May 10, 2005 San Jose, CA -- Worldwide Ethernet services revenue topped $2.5 billion in 2004 and is expected to more than double in 2005, then jump another 276% to $22.2 billion between 2005 and 2009, according to a report by Infonetics Research, a market research and consulting firm covering the global data networking and telecommunications industries.
"The Ethernet services market is on fire for several reasons," explains Michael Howard, author of the report and principal analyst at Infonetics Research. "On the end-user side, many companies are hungry for more bandwidth, and many are looking to reduce their WAN costs. Ethernet offers the only way to achieve both, due to its superior bandwidth capacities and cheaper prices per bit. Service providers are also looking for ways to connect their various sites with higher bandwidths at cheaper price per bit, and Gigabit Ethernet point-to-point wholesale services meet this demand."
"On the equipment side, recent carrier-class improvements have been made to Ethernet products that are enabling service providers to offer new Ethernet services, including those with QoS and SLAs - characteristics of the long-standing private line, frame relay, and ATM services they are now beginning to replace," continues Howard.
Among the report's findings:
* Wholesale Ethernet service revenue, much of which comes from point-to-point Gigabit Ethernet links, accounts for about 25% of all Ethernet service revenue.
* Revenue from retail Ethernet services (Internet, Ethernet private line, and transparent LAN services) account for about 75% of all Ethernet service revenue.
* Asia Pacific accounts for over 40% of total Ethernet service revenue; EMEA for over 30%; North America for over 20%.

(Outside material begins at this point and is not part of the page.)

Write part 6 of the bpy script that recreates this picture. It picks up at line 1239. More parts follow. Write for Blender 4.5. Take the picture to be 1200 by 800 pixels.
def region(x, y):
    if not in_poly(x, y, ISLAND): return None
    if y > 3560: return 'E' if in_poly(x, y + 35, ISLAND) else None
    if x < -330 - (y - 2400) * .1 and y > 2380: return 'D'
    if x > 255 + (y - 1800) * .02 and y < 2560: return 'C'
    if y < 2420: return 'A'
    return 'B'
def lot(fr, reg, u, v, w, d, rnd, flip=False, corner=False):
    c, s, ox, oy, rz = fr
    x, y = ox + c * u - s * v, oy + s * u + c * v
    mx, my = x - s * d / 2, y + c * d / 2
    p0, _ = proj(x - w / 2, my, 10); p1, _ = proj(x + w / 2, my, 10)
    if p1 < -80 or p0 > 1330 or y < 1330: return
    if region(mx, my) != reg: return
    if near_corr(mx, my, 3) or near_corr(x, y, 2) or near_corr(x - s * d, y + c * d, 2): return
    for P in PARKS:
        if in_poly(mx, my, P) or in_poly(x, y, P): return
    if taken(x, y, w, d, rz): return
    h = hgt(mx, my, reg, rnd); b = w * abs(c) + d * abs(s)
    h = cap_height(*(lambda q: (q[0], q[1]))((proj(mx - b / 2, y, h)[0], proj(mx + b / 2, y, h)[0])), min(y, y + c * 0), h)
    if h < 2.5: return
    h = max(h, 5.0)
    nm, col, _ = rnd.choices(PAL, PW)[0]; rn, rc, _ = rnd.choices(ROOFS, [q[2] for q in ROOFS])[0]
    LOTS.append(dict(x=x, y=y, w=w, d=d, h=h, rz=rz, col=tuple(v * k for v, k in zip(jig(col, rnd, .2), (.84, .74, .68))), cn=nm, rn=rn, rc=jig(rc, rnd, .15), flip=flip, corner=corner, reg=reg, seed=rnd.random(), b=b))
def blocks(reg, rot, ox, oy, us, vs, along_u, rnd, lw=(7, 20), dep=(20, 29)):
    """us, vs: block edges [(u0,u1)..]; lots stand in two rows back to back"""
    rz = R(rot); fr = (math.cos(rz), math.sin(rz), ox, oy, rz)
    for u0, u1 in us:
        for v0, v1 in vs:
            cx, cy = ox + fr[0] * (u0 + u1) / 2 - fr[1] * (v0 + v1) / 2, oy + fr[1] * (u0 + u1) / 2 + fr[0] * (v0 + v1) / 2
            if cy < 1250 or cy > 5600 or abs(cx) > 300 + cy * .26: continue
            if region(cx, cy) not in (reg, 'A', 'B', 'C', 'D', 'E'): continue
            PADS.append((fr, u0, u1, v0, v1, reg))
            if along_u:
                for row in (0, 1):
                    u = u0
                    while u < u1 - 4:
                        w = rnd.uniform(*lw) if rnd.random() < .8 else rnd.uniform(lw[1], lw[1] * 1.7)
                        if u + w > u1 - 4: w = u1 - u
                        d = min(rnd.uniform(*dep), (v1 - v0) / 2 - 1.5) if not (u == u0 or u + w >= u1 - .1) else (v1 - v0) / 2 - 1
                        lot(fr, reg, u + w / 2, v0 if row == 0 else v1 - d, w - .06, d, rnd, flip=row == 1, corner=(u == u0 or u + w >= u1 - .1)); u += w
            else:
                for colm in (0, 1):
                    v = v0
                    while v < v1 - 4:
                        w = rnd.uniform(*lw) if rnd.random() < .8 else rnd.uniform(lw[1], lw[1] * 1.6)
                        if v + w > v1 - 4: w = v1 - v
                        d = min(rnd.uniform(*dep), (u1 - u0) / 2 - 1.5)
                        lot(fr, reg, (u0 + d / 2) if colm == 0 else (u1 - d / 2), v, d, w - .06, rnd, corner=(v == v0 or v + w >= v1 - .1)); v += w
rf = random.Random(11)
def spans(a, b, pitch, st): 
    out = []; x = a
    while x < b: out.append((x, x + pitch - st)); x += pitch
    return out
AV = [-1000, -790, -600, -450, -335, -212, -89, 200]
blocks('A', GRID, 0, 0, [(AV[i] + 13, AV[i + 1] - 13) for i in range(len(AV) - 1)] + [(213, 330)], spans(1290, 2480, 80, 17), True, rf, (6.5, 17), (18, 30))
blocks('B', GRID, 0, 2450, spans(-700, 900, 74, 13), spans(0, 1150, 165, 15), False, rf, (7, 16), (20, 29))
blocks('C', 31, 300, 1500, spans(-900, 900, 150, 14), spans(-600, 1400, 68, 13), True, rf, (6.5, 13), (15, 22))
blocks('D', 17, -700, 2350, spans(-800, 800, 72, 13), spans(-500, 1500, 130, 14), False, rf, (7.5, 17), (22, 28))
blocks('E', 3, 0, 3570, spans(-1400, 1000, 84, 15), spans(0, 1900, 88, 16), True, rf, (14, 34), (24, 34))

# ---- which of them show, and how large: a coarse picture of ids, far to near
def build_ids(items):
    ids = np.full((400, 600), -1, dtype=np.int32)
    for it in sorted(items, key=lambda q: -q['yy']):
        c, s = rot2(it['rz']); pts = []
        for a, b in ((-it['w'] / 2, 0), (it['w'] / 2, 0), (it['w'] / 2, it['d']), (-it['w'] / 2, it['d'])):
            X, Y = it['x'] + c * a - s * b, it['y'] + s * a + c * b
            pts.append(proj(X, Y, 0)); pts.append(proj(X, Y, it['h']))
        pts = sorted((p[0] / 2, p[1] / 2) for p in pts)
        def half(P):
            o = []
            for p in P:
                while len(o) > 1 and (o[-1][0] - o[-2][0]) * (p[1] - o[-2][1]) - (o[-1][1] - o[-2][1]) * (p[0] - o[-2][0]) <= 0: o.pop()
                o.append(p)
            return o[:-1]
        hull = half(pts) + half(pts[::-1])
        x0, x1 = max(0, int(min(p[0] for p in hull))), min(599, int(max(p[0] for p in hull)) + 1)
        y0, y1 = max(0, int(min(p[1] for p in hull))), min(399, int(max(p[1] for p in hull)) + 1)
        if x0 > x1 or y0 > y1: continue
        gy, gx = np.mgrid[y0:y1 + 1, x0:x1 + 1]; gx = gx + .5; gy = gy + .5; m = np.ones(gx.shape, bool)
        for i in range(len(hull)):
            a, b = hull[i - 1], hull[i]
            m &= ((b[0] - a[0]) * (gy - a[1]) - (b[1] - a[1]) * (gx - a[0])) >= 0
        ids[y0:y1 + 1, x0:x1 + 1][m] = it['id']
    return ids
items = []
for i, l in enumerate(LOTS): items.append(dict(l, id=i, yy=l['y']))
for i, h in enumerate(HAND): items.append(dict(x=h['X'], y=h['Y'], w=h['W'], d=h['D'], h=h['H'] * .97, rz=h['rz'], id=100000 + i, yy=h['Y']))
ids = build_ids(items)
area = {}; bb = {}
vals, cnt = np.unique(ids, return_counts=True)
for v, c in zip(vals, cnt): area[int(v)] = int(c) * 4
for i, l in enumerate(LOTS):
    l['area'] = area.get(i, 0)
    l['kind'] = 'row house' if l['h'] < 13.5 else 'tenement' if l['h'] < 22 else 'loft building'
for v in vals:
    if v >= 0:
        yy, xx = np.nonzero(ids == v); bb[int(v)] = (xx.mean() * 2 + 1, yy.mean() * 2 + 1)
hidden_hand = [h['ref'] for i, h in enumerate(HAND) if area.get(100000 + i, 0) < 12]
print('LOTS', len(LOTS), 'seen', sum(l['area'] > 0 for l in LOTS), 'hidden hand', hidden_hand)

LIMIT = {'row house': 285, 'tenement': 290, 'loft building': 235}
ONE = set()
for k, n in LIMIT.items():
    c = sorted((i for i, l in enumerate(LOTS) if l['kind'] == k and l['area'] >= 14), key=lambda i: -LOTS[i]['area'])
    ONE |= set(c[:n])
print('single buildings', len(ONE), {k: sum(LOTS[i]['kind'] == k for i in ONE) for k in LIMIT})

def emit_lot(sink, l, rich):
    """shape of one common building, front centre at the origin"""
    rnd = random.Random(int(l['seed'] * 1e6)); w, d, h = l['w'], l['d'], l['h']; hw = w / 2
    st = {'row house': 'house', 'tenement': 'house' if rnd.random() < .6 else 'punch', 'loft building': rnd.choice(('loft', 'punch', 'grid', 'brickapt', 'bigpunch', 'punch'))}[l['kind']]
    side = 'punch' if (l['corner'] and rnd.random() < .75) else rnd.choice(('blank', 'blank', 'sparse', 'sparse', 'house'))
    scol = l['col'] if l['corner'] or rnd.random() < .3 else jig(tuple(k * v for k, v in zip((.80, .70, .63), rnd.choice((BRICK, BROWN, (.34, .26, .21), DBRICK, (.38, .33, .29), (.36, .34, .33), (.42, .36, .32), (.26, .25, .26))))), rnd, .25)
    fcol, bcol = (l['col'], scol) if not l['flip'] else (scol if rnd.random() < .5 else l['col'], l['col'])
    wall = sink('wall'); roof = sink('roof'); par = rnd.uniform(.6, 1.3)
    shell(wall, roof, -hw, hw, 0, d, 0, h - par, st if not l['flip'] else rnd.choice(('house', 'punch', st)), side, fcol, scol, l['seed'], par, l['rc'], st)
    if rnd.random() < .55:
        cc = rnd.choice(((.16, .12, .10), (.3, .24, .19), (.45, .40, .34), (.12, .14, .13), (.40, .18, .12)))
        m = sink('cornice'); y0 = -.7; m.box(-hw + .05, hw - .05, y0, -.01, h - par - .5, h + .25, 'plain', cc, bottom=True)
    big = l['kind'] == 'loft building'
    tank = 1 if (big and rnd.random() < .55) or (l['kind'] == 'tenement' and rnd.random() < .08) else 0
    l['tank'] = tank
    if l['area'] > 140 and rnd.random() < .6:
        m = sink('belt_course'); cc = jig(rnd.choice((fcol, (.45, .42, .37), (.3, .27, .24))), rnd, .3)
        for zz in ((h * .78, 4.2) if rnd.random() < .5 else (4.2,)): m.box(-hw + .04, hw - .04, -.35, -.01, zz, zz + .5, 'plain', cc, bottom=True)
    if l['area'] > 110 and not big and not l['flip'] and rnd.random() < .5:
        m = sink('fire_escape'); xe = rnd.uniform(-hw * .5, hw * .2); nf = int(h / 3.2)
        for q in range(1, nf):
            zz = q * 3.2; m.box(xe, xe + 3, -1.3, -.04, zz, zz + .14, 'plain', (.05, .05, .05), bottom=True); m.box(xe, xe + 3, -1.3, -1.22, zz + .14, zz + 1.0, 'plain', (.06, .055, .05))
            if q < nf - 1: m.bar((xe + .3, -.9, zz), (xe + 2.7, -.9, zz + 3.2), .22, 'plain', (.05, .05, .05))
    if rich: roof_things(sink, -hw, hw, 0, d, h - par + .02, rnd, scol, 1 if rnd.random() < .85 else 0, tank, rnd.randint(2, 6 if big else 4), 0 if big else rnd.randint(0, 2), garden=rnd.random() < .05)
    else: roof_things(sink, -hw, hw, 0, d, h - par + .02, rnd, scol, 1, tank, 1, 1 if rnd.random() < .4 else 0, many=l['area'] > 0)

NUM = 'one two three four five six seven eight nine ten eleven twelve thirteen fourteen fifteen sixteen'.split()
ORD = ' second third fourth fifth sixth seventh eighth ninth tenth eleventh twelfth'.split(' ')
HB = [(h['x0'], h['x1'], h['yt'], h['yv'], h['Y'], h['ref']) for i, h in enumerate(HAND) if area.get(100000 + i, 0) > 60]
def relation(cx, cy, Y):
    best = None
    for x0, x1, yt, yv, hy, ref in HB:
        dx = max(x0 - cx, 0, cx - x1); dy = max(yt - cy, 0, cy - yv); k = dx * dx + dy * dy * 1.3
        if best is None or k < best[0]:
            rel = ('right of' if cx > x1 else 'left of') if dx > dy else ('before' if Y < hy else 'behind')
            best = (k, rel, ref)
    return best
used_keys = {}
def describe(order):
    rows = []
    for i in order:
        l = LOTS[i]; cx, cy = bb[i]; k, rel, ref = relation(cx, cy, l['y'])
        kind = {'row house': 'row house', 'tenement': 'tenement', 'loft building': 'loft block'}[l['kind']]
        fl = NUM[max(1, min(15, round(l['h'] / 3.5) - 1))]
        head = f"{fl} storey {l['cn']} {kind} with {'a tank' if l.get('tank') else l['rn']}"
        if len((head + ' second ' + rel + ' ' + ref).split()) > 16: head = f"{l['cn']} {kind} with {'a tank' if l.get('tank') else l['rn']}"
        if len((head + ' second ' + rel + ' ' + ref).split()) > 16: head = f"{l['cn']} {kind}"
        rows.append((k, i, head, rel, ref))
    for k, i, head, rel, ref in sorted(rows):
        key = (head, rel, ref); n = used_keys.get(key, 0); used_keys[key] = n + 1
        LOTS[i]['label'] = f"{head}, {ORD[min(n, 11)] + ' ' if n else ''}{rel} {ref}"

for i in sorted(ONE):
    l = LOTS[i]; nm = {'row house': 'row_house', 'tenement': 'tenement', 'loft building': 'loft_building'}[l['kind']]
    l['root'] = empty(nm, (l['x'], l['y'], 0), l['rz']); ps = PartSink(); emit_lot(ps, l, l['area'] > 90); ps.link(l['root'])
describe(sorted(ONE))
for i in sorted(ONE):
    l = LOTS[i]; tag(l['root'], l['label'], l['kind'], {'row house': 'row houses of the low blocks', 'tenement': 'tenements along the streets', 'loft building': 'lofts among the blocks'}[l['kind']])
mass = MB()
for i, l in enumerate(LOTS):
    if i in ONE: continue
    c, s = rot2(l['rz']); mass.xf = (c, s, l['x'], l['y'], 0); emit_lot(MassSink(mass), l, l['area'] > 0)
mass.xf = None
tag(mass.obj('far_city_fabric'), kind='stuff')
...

The report, "Ethernet Services," includes market size totals, annual revenue forecasts through 2009, and analysis of the Ethernet services market for all global regions (worldwide, North America, EMEA, Asia Pacific, CALA), tracking Ethernet service revenue by source (wholesale services to other service providers, retail point-to-point Internet and Ethernet private line services, and emerging retail point-to-multipoint transparent LAN services), as well as by capacity.